- [What this task involves]: Return the whole listing exactly as it stands.

- [Raw data]:
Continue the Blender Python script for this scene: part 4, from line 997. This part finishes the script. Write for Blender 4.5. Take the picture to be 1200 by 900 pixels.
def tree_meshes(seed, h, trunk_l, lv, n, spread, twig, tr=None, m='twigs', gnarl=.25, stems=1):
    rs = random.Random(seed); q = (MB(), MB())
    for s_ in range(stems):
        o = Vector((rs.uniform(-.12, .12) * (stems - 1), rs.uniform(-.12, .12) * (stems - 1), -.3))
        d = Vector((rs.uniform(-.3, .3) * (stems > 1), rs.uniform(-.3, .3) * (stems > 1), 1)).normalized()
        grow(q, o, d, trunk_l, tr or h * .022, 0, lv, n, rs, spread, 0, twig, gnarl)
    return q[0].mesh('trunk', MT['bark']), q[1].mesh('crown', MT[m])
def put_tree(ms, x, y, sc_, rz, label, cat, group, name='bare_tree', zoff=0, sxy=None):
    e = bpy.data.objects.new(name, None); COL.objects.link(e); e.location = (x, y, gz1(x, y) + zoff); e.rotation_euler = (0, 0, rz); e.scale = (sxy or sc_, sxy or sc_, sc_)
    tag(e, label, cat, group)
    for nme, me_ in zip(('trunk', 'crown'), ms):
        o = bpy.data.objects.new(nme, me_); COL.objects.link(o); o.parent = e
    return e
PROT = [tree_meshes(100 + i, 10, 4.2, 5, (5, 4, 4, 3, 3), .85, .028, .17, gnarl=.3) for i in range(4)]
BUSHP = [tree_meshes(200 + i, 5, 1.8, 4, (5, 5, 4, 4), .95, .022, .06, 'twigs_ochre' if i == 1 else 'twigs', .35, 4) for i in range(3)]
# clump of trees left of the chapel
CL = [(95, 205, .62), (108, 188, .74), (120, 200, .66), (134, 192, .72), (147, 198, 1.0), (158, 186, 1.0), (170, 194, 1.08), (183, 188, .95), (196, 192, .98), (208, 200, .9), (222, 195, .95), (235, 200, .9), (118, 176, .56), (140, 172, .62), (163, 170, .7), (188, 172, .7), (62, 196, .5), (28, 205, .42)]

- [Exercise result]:
Continue the Blender Python script for this scene: part 4, from line 997. This part finishes the script. Write for Blender 4.5. Take the picture to be 1200 by 900 pixels.
def tree_meshes(seed, h, trunk_l, lv, n, spread, twig, tr=None, m='twigs', gnarl=.25, stems=1):
    rs = random.Random(seed); q = (MB(), MB())
    for s_ in range(stems):
        o = Vector((rs.uniform(-.12, .12) * (stems - 1), rs.uniform(-.12, .12) * (stems - 1), -.3))
        d = Vector((rs.uniform(-.3, .3) * (stems > 1), rs.uniform(-.3, .3) * (stems > 1), 1)).normalized()
        grow(q, o, d, trunk_l, tr or h * .022, 0, lv, n, rs, spread, 0, twig, gnarl)
    return q[0].mesh('trunk', MT['bark']), q[1].mesh('crown', MT[m])
def put_tree(ms, x, y, sc_, rz, label, cat, group, name='bare_tree', zoff=0, sxy=None):
    e = bpy.data.objects.new(name, None); COL.objects.link(e); e.location = (x, y, gz1(x, y) + zoff); e.rotation_euler = (0, 0, rz); e.scale = (sxy or sc_, sxy or sc_, sc_)
    tag(e, label, cat, group)
    for nme, me_ in zip(('trunk', 'crown'), ms):
        o = bpy.data.objects.new(nme, me_); COL.objects.link(o); o.parent = e
    return e
PROT = [tree_meshes(100 + i, 10, 4.2, 5, (5, 4, 4, 3, 3), .85, .028, .17, gnarl=.3) for i in range(4)]
BUSHP = [tree_meshes(200 + i, 5, 1.8, 4, (5, 5, 4, 4), .95, .022, .06, 'twigs_ochre' if i == 1 else 'twigs', .35, 4) for i in range(3)]
# clump of trees left of the chapel
CL = [(95, 205, .62), (108, 188, .74), (120, 200, .66), (134, 192, .72), (147, 198, 1.0), (158, 186, 1.0), (170, 194, 1.08), (183, 188, .95), (196, 192, .98), (208, 200, .9), (222, 195, .95), (235, 200, .9), (118, 176, .56), (140, 172, .62), (163, 170, .7), (188, 172, .7), (62, 196, .5), (28, 205, .42)]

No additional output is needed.